Data segment:
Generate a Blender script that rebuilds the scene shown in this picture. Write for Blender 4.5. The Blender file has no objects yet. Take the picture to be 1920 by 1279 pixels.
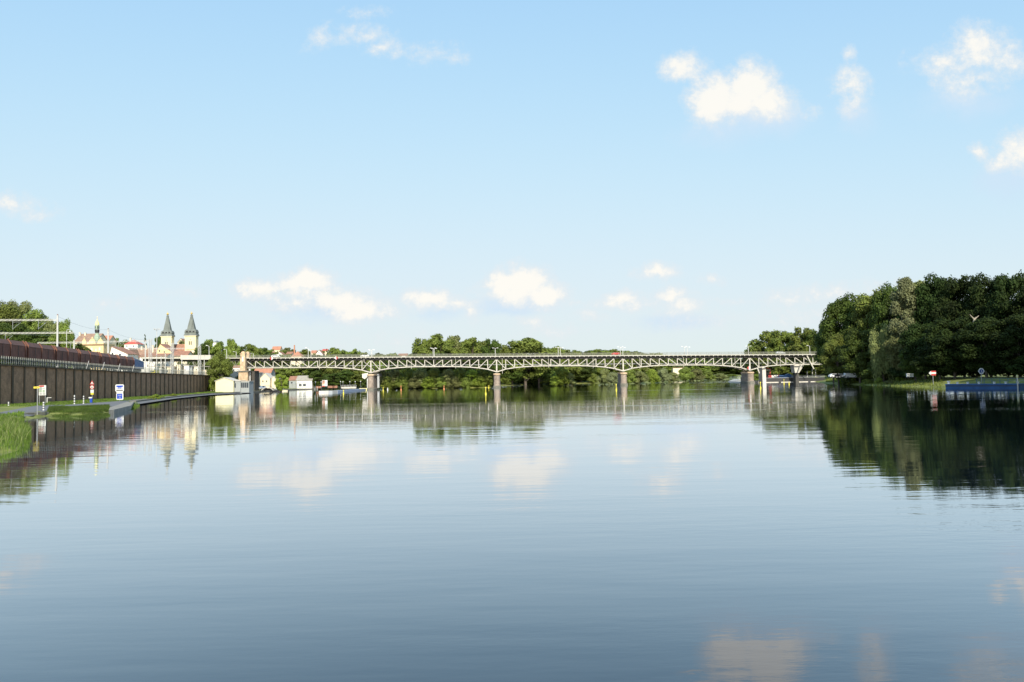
import bpy, math, random
import numpy as np
from mathutils import Matrix, Vector
from math import pi, sin, cos, radians as R

S = bpy.context.scene
COL = S.collection
rnd = random.Random(7)

# ------------------------------------------------------------------ camera
F, CH, PITCH, ROLL = 1500.0, 4.5, 0.0463, -0.018
cd = bpy.data.cameras.new("camera"); cam = bpy.data.objects.new("camera", cd); COL.objects.link(cam)
cd.sensor_width = 36.0; cd.lens = 36.0 * F / 1920; cd.clip_start = 0.5; cd.clip_end = 20000
MR = Matrix.Rotation(pi/2 + PITCH, 3, 'X') @ Matrix.Rotation(ROLL, 3, 'Z')
cam.matrix_world = Matrix.Translation((0, 0, CH)) @ MR.to_4x4()
S.camera = cam

def ray(px, py):
    return MR @ Vector(((px-960)/F, (639.5-py)/F, -1.0))
def P(px, py, Y):                      # point seen at (px,py) of the photo, at distance Y
    d = ray(px, py); t = Y/d.y
    return Vector((d.x*t, Y, CH + d.z*t))
def G(px, py, z=0.0):                  # point seen at (px,py) lying at height z
    d = ray(px, py); t = (z-CH)/d.z
    return Vector((d.x*t, d.y*t, z))
def hor(px):                           # horizon row at a column
    lo, hi = 600.0, 800.0
    for _ in range(30):
        m = (lo+hi)/2
        if ray(px, m).z > 0: lo = m
        else: hi = m
    return lo

# ------------------------------------------------------------------ light
SUN_EL, SUN_AZ = R(30), R(173)         # azimuth from +Y towards +X: almost straight behind the camera
sd_ = Vector((sin(SUN_AZ)*cos(SUN_EL), cos(SUN_AZ)*cos(SUN_EL), sin(SUN_EL)))
sl = bpy.data.lights.new("sun", 'SUN'); sl.energy = 4.8; sl.angle = R(0.5); sl.color = (1.0, 0.93, 0.80)
so = bpy.data.objects.new("sun", sl); COL.objects.link(so)
so.rotation_euler = sd_.to_track_quat('Z', 'Y').to_euler()
S.view_settings.view_transform = 'Standard'; S.view_settings.look = 'None'
S.view_settings.exposure = 0.35; S.view_settings.gamma = 1.0; S.view_settings.use_curve_mapping = False

W = bpy.data.worlds.new("World"); S.world = W; W.use_nodes = True
nt = W.node_tree; nt.nodes.clear()
def nn(t, tree=None, **kw):
    n = (tree or nt).nodes.new(t)
    for k, v in kw.items(): setattr(n, k, v)
    return n
def mth(op, a, b=None, c=None, tree=None, clamp=False):
    tr = tree or nt
    n = tr.nodes.new('ShaderNodeMath'); n.operation = op; n.use_clamp = clamp
    for i, v in enumerate((a, b, c)):
        if v is None: continue
        if isinstance(v, (int, float)): n.inputs[i].default_value = v
        else: tr.links.new(v, n.inputs[i])
    return n.outputs[0]
sky = nn('ShaderNodeTexSky'); sky.sky_type = 'NISHITA'; sky.sun_disc = False
sky.sun_elevation = SUN_EL; sky.sun_rotation = SUN_AZ; sky.air_density = 1.0; sky.dust_density = 0.5; sky.ozone_density = 3.0
tc = nn('ShaderNodeTexCoord'); sep = nn('ShaderNodeSeparateXYZ'); nt.links.new(tc.outputs['Generated'], sep.inputs[0])
yy = mth('MAXIMUM', sep.outputs[1], 0.05)
cu = mth('DIVIDE', sep.outputs[0], yy); cv = mth('DIVIDE', sep.outputs[2], yy)
comb = nn('ShaderNodeCombineXYZ'); nt.links.new(cu, comb.inputs[0]); nt.links.new(cv, comb.inputs[1])
def noise(vec, scale, detail, rough=0.55, tree=None):
    n = nn('ShaderNodeTexNoise', tree); n.inputs['Scale'].default_value = scale
    n.inputs['Detail'].default_value = detail; n.inputs['Roughness'].default_value = rough
    (tree or nt).links.new(vec, n.inputs['Vector']); return n
nA = noise(comb.outputs[0], 16, 8, 0.62); nB = noise(comb.outputs[0], 75, 8, 0.68)
wv = nn('ShaderNodeVectorMath'); wv.operation = 'MULTIPLY_ADD'
nt.links.new(nA.outputs['Color'], wv.inputs[0]); wv.inputs[1].default_value = (0.045, 0.034, 0); 
ofs = nn('ShaderNodeVectorMath'); ofs.operation = 'SUBTRACT'; nt.links.new(comb.outputs[0], ofs.inputs[0]); ofs.inputs[1].default_value = (0.0225, 0.017, 0)
nt.links.new(ofs.outputs[0], wv.inputs[2])
def lumps(lst):
    acc = None
    for (x, y, rx, ry, a) in lst:
        if y > 500: a += 0.12; rx *= 1.08
        d = ray(x, y); c = (d.x/d.y, d.z/d.y)
        s = nn('ShaderNodeVectorMath'); s.operation = 'SUBTRACT'; nt.links.new(wv.outputs[0], s.inputs[0]); s.inputs[1].default_value = (c[0], c[1], 0)
        m = nn('ShaderNodeVectorMath'); m.operation = 'MULTIPLY'; nt.links.new(s.outputs[0], m.inputs[0]); m.inputs[1].default_value = (F/(rx*1.40), F/(ry*1.40), 0)
        l = nn('ShaderNodeVectorMath'); l.operation = 'LENGTH'; nt.links.new(m.outputs[0], l.inputs[0])
        v = mth('MULTIPLY', mth('SUBTRACT', 1.35, l.outputs['Value']), a*0.85+0.17)
        acc = v if acc is None else mth('SMOOTH_MAX', acc, v, 0.22)
    return acc
LIT = [(1283,128,34,24,.8),(1268,122,18,12,.7),(1310,150,20,25,.5),(1345,185,45,42,1),(1330,205,28,25,.9),(1410,165,40,42,1.1),(1440,190,42,30,.9),(1385,195,50,26,.9),
 (1592,160,32,28,.75),(1600,190,22,24,.55),(1600,105,14,16,.3),(1833,95,55,38,.75),(1770,115,55,36,.6),(1880,120,60,28,.5),(1830,140,70,25,.45),(1805,165,40,20,.35),(1902,90,16,18,.5),
 (1905,285,36,32,.9),(1880,300,26,18,.6),(1836,286,18,16,.6),(1525,208,16,14,.3),
 (600,70,30,22,.35),(690,68,40,18,.42),(720,92,40,13,.38),(745,102,20,9,.3),(820,100,45,18,.3),(850,112,28,13,.35),(640,75,20,16,.25),(690,20,50,12,.2),
 (585,528,34,20,1.0),(545,532,50,18,.8),(495,536,42,18,.7),(575,550,60,22,.6),(555,572,35,14,.55),(640,565,46,25,.85),(675,582,48,22,.75),(722,590,36,14,.5),(610,560,50,24,.8),(470,536,34,12,.5),
 (810,562,36,18,.8),(850,572,38,14,.7),(880,585,16,20,.5),(800,555,20,12,.7),(985,528,36,28,1.1),(950,535,38,24,.95),(1020,552,34,24,1.0),(975,550,60,20,.8),
 (1232,514,34,13,.7),(1338,521,22,9,.35),(1175,562,32,14,.55),(1150,568,40,10,.45),(1258,556,30,16,.65),(1275,575,45,20,.5),(1215,570,40,16,.4),(1100,592,30,12,.4),(1000,606,30,14,.35),(1075,570,22,8,.35),
 (1380,565,30,7,.3),(1040,625,60,12,.2),(1560,548,60,18,.45),(1490,560,60,18,.3),(1640,545,60,16,.4),(1500,590,90,30,.22),(1330,600,120,20,.15),
 (30,385,48,16,.4),(75,398,36,14,.38),(15,372,30,14,.35),(350,553,36,10,.2),(240,570,50,14,.15),(740,640,90,25,.12)]
SHD = [(1420,220,75,30,.6),(1360,245,60,25,.4),(1610,215,30,28,.35),(1900,335,50,30,.5),(960,572,55,15,.6),(1270,606,55,12,.4),(600,580,55,18,.4),(1820,190,80,26,.25),(830,590,40,12,.25)]
def ss(v, a, b):
    n = nn('ShaderNodeMapRange'); n.interpolation_type = 'SMOOTHSTEP'; nt.links.new(v, n.inputs[0])
    n.inputs[1].default_value = a; n.inputs[2].default_value = b; return n.outputs[0]
nz = mth('MULTIPLY_ADD', nA.outputs['Fac'], 0.9, -0.45); nz2 = mth('MULTIPLY_ADD', nB.outputs['Fac'], 0.9, -0.45)
fl = lumps(LIT); fs = lumps(SHD)
gate = ss(fl, 0.0, 0.25)
fl2 = mth('MULTIPLY_ADD', mth('ADD', nz, nz2), 1.4, fl)
alit = mth('MULTIPLY', ss(fl2, 0.06, 1.02), gate)
ashd = mth('MULTIPLY', ss(mth('ADD', fs, nz), 0.0, 0.8), 0.8)
front = ss(sep.outputs[1], 0.05, 0.15); up = ss(cv, 0.0, 0.02)
alit = mth('MULTIPLY', mth('MULTIPLY', alit, front), up); ashd = mth('MULTIPLY', mth('MULTIPLY', ashd, front), up)
hs = nn('ShaderNodeHueSaturation'); hs.inputs['Saturation'].default_value = 1.0; hs.inputs['Value'].default_value = 1.0
nt.links.new(sky.outputs[0], hs.inputs['Color'])
def vmix(fac, a, bcol):
    m = nn('ShaderNodeMix', data_type='RGBA'); nt.links.new(fac, m.inputs['Factor']); nt.links.new(a, m.inputs['A'])
    if isinstance(bcol, tuple): m.inputs['B'].default_value = bcol
    else: nt.links.new(bcol, m.inputs['B'])
    return m.outputs['Result']
SKYK = 0.12
K = 1.0/SKYK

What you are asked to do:
Everything from the top line of the data down to and including the line with "S.camera = cam" is to be copied, except the pictures.

Exercise response:
Generate a Blender script that rebuilds the scene shown in this picture. Write for Blender 4.5. The Blender file has no objects yet. Take the picture to be 1920 by 1279 pixels.
import bpy, math, random
import numpy as np
from mathutils import Matrix, Vector
from math import pi, sin, cos, radians as R

S = bpy.context.scene
COL = S.collection
rnd = random.Random(7)

# ------------------------------------------------------------------ camera
F, CH, PITCH, ROLL = 1500.0, 4.5, 0.0463, -0.018
cd = bpy.data.cameras.new("camera"); cam = bpy.data.objects.new("camera", cd); COL.objects.link(cam)
cd.sensor_width = 36.0; cd.lens = 36.0 * F / 1920; cd.clip_start = 0.5; cd.clip_end = 20000
MR = Matrix.Rotation(pi/2 + PITCH, 3, 'X') @ Matrix.Rotation(ROLL, 3, 'Z')
cam.matrix_world = Matrix.Translation((0, 0, CH)) @ MR.to_4x4()
S.camera = cam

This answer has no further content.